Leigh Ingham was elected Labour MP for Stafford on 4 July 2024 with a majority of 4,595 (10 percent), overturning a Conservative majority of 14,377 held by Theo Clarke. It was one of the larger swings of the election in the West Midlands. She did not come from Stafford.

Before her selection as the Stafford candidate, Ingham served as a Labour councillor for Kingswood ward on South Gloucestershire Council, near Bristol. She was Cabinet Member for Communities and Local Place and Deputy Leader of the Labour group. She resigned her South Gloucestershire seat in May 2024 when the general election was called, and was selected as the Labour candidate for Stafford following the announcement of the election. Her executive council experience is real, but it was gained 120 miles from the constituency she now represents. The parachute dimension is worth acknowledging.

Since entering Parliament she has been active across multiple committees and forums. She joined the Northern Ireland Affairs Committee in October 2024 and the Business and Trade Committee in April 2026, and was appointed to the Speaker's Conference in December 2024 and the Modernisation Committee in December 2025. She also serves on the Speaker's Committee for IPSA and sat on the Secure 16 to 19 Academies Bill Committee in June 2025. She has voted in more than 330 divisions and votes consistently with her party. She contributed 470 words to the Free School Meals (Automatic Registration of Eligible Children) Bill debate. She is active in All Party Parliamentary Groups including Afghan Women and Girls, Apprenticeships, Further Education and Lifelong Learning, Global Sexual and Reproductive Health and Rights, and Financial Technology.

Stafford has been Conservative since 2010. Before that, David Kidney held it for Labour from 1997. The constituency covers the town of Stafford and surrounding semi-rural areas in Staffordshire. A 10 percent majority is substantial for a first gain but the constituency's history suggests it will revert to the Conservatives if national conditions shift against Labour. Reform UK's presence in the West Midlands adds a further variable.

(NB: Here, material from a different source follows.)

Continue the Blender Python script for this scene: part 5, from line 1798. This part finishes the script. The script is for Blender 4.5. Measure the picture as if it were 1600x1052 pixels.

Ingham's strengths include an unusually active committee record for a new MP, taking in the Business and Trade and Northern Ireland Affairs select committees, executive local government experience as a Cabinet Member and Deputy Labour Group Leader, a substantial majority for a newly gained seat, and active engagement across education and international development APPGs. Her weaknesses include the parachute candidate dynamic (South Gloucestershire to Stafford), limited national profile, no ministerial office, and a constituency that does not have deep Labour roots. Whether she builds a personal following in Stafford strong enough to hold the seat under less favourable conditions is the central test of her political career.